Según Curt Goering, representante de Amnistía Internacional en Estados Unidos, “la condena más severa impuesta hasta la fecha por una muerte relacionada con la tortura bajo custodia estadounidense ha sido de cinco meses, la misma que se podría poner en ese país a una persona por robar una bicicleta. Por su parte, Javier Zúñiga, director de Amnistía Internacional para América, ha afirmado que la mayor parte de las torturas y malos tratos relacionados con “la guerra contra el terror” se debieron directamente a procedimientos y políticas aprobadas oficialmente, incluidas técnicas de interrogatorio que fueron supervisadas personalmente por el multiempresario Donald Rumsfeld, exSecretario de Defensa. La cosa no ha cambiado demasiado desde entonces.

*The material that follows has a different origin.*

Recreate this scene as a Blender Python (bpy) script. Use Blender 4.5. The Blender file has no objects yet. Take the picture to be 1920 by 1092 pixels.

Cuando muchos medios venden el miedo y demandan seguridad a cualquier precio, además de hacer el juego a una política perfectamente diseñada desde el Pentágono, están poniendo en peligro la libertad y la democracia, pues la tortura -aberración donde las haya, más que ninguna otra- muestra el camino de regreso hacia el Antiguo Régimen, donde era una práctica habitual, como comienza a serlo ahora de nuevo. Aunque sigamos callados, aunque miremos para otro lado, la democracia parece no gustar a los señores de la globalización, a los señores de la guerra y el dinero: Es muy probable que estén comenzando a desmantelarla. El que calla, otorga, dice un refrán. Después habrá que callar a la fuerza.